== WHAT YOU SHOULD DO ==
Everything from the first line of the data below through the line that contains "return s + rake, y, z" should be written out exactly, please, and nothing more; the pictures stay out.

** START INFORMATION SUPPLIED **

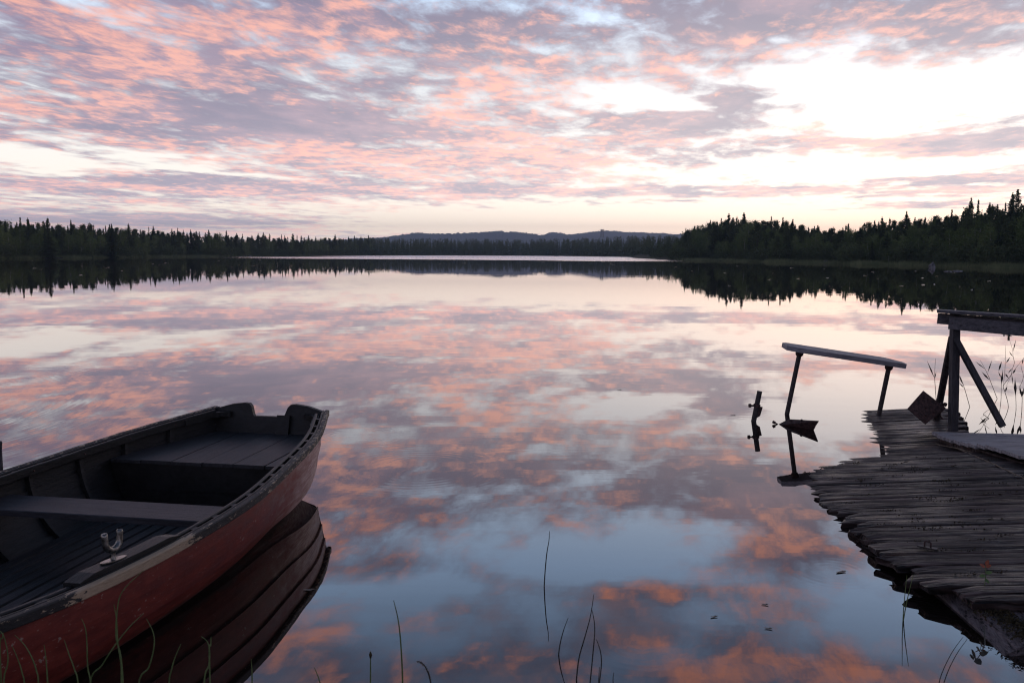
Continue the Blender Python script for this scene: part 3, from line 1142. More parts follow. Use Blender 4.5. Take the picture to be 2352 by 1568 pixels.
def skin(s, t):
    B, G, K, a = spl(s, BEAM), spl(s, SHEER), spl(s, KEEL), interp(s, EXPA)
    th = t * math.pi / 2
    y = B * math.sin(th) ** a if t > 0 else 0
    z = K + (G - K) * (1 - math.cos(th)) ** 1.08
    # the stern sections are nearly flat below a hard turn, then upright
    k = 1 - smooth(0.0, 1.25, s)
    if k > 0:
        f = min(1, t / 0.52)
        g = max(0, (t - 0.52) / 0.48)
        yh = B * (0.93 * f + 0.07 * g)
        zh = K + (G - K) * (0.27 * f ** 1.15 + 0.73 * g)
        y, z = lerp(y, yh, k), lerp(z, zh, k)
    return y, z


def sect(s, t, off=0.0):
    """point on the hull skin, t 0 keel .. 1 gunwale; off outward"""
    y, z = skin(s, t)
    rake = -(z - 0.30) * 0.30 * max(0, 1 - s / 1.4)
    if off:
        e = 0.01
        y0, z0 = skin(s, max(0.001, t - e))
        y1, z1 = skin(s, min(1, t + e))
        d = Vector((y1 - y0, z1 - z0)).normalized()
        y += d.y * off
        z -= d.x * off
    return s + rake, y, z


def half(s, z):
    """half breadth inside the hull at height z"""
    lo, hi = 0.0, 1.0
    for _ in range(30):
        m_ = (lo + hi) / 2
        if sect(s, m_)[2] < z:
            lo = m_
        else:
            hi = m_
    return sect(s, lo, -0.016)[1]


SS = [i * 4.75 / 60 for i in range(61)]
NST = 5
TE = [0.0, 0.30, 0.52, 0.70, 0.85, 1.0]
hull = MB()
for sg in (1, -1):
    for i in range(NST):
        ts = [lerp(TE[i], TE[i + 1], q / 4) for q in range(5)]
        rows = []
        for s in SS:
            row = []
            for q, t in enumerate(ts):
                o_ = 0.019 * (1 - q / 4) if i > 0 else 0.0
                x, y, z = sect(s, t, o_)
                row.append((x, sg * y, z))
            if i > 0:
                x, y, z = sect(s, TE[i], 0.0)
                row.insert(0, (x, sg * y, z))
            rows.append(row)
        hull.grid(rows if sg > 0 else [r[::-1] for r in rows], 0)
    # inside skin, stepped the other way round
    for i in range(NST):
        ts = [lerp(TE[i], TE[i + 1], q / 4) for q in range(5)]
        rows = []
        for s in SS:
            row = []
            for q, t in enumerate(ts):
                x, y, z = sect(s, t, -0.012 + (0.010 * (1 - q / 4) if i > 0 else 0))
                row.append((x, sg * y, z))
            if i > 0:
                x, y, z = sect(s, TE[i], -0.012)
                row.insert(0, (x, sg * y, z))
            rows.append(row)
        hull.grid(rows[::1] if sg < 0 else [r[::-1] for r in rows], 1)
hull.build("hull", [M_HULL, M_BOATIN], boat)


def along(s0, s1, n, fn):
    return [fn(lerp(s0, s1, i / n)) for i in range(n + 1)]


def rail(name, sg, s0, s1, o0, o1, z0, z1, mat, n=60):
    """strip between offsets o0..o1 outward from gunwale and heights z0..z1 relative to it"""
    r = MB()
    secs = []
    for i in range(n + 1):
        s = lerp(s0, s1, i / n)
        x, y, z = sect(s, 1.0)
        # outward horizontal normal
        x2, y2, _ = sect(s + 0.01, 1.0)
        d = Vector((x2 - x, y2 - y)).normalized()
        nx, ny = -d.y, d.x
        e = 0.005
        pts = []
        for (o_, zz) in ((o0, z0 + e), (o0 + e, z0), (o1 - e, z0), (o1, z0 + e), (o1, z1 - e), (o1 - e, z1), (o0 + e, z1), (o0, z1 - e)):
            wv = 0.002 * mnoise.noise(Vector((s * 9, zz * 30, sg)))
            pts.append((x + nx * (o_ + wv), sg * (y + ny * (o_ + wv)), z + zz + wv))
        secs.append(pts if sg > 0 else pts[::-1])
    r.sweep(None, secs)
    return r.build(name, mat, boat)


for sg in (1, -1):
    rail("rubbing_strake", sg, -0.02, 4.72, 0.001, 0.034, -0.032, 0.012, M_GUN)
    rail("gunwale_cap", sg, -0.015, 4.70, -0.017, -0.001, -0.012, 0.010, M_BOATIN)
    rail("inwale", sg, 0.06, 4.55, -0.062, -0.040, -0.045, 0.008, M_BOATIN)
    for i in range(24):
        sp = MB()
        s = 0.2 + i * 0.18
        x, y, z = sect(s, 1.0)
        x2, y2, _ = sect(s + 0.01, 1.0)
        d = Vector((x2 - x, (y2 - y), 0)).normalized()
        nn = Vector((-d.y, d.x, 0))
        c = Vector((x, y, z - 0.017)) + nn * -0.028
        c.y *= sg
        d.y *= sg
        sp.bar(c - d * 0.022, c + d * 0.022, 0.024, 0.04)
        sp.build("spacer_block", M_BOATIN, boat)
    for i in range(11):
        s = 0.42 + i * 0.375
        rb = MB()
        secs = []
        for q in range(15):
            t = 0.16 + 0.82 * q / 14
            a = sect(s - 0.014, t, -0.006)
            b = sect(s + 0.014, t, -0.006)
            c = sect(s + 0.012, t, -0.034)
            d = sect(s - 0.012, t, -0.034)
            pts = [(p[0], sg * p[1], p[2]) for p in (a, b, c, d)]
            secs.append(pts if sg > 0 else pts[::-1])
        rb.sweep(None, secs)
        r_o = rb.build("rib", M_BOATIN, boat)
        # the copper rivet holding the rib to the inwale
        x, y, z = sect(s, 1.0)
        rv = MB()
        rv.tube([(x, sg * (y - 0.060), z - 0.02), (x, sg * (y - 0.067), z - 0.02)], [0.008, 0.005], 8)
        rv.build("rivet", M_RUST, r_o)

# transom with a sculling notch
pts = []
for q in range(0, 25):
    x, y, z = sect(0.0, q / 24, 0.0)
    pts.append((y, z))
right = pts[1:]
top = [(0.375, .545), (0.30, .566), (0.20, .578), (0.165, .575), (0.145, .555), (0.125, .50), (0.115, .485)]
outl = right + top + [(-y, z) for y, z in top[::-1]] + [(-y, z) for y, z in right[::-1]] + [pts[0]]
tr = MB()


def tx(z):
    return -(z - 0.30) * 0.30


A_ = [Vector((tx(z) + 0.012, y, z)) for y, z in outl]
tr.prism(A_[::-1], (-0.034, 0, 0))
tro = tr.build("transom", [M_TRANSOM], boat)
# outside of the transom carries the red paint
po = MB()
po.prism([Vector((tx(z) - 0.0225, y * 0.995, z - 0.003)) for y, z in outl], (-0.004, 0, 0))
po.build("transom_paint", M_HULL, tro)
ck = MB()
ck.bar((tx(.08) + 0.03, 0.13, 0.08), (tx(.50) + 0.03, 0.13, 0.50), 0.03, 0.10, (0, 1, 0))
ck.build("transom_cleat", M_TRANSOM, tro)
for sg in (1, -1):
    kn = MB()
    z = .515
    kp = [(tx(z) + 0.02, 0.29), (tx(z) + 0.05, 0.29), (tx(z) + 0.075, 0.36), (0.06, 0.395), (0.16, 0.425), (0.30, 0.468), (0.30, 0.498), (0.10, 0.440), (tx(z) + 0.02, 0.405)]
    ps = [Vector((x, sg * y, z + (0 if x < 0.1 else -0.012))) for x, y in kp]
    kn.prism(ps if sg > 0 else ps[::-1], (0, 0, -0.035))
    kn.build("corner_knee", M_BOATIN, boat)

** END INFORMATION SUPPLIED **

== TASK OUTPUT ==
Continue the Blender Python script for this scene: part 3, from line 1142. More parts follow. Use Blender 4.5. Take the picture to be 2352 by 1568 pixels.
def skin(s, t):
    B, G, K, a = spl(s, BEAM), spl(s, SHEER), spl(s, KEEL), interp(s, EXPA)
    th = t * math.pi / 2
    y = B * math.sin(th) ** a if t > 0 else 0
    z = K + (G - K) * (1 - math.cos(th)) ** 1.08
    # the stern sections are nearly flat below a hard turn, then upright
    k = 1 - smooth(0.0, 1.25, s)
    if k > 0:
        f = min(1, t / 0.52)
        g = max(0, (t - 0.52) / 0.48)
        yh = B * (0.93 * f + 0.07 * g)
        zh = K + (G - K) * (0.27 * f ** 1.15 + 0.73 * g)
        y, z = lerp(y, yh, k), lerp(z, zh, k)
    return y, z


def sect(s, t, off=0.0):
    """point on the hull skin, t 0 keel .. 1 gunwale; off outward"""
    y, z = skin(s, t)
    rake = -(z - 0.30) * 0.30 * max(0, 1 - s / 1.4)
    if off:
        e = 0.01
        y0, z0 = skin(s, max(0.001, t - e))
        y1, z1 = skin(s, min(1, t + e))
        d = Vector((y1 - y0, z1 - z0)).normalized()
        y += d.y * off
        z -= d.x * off
    return s + rake, y, z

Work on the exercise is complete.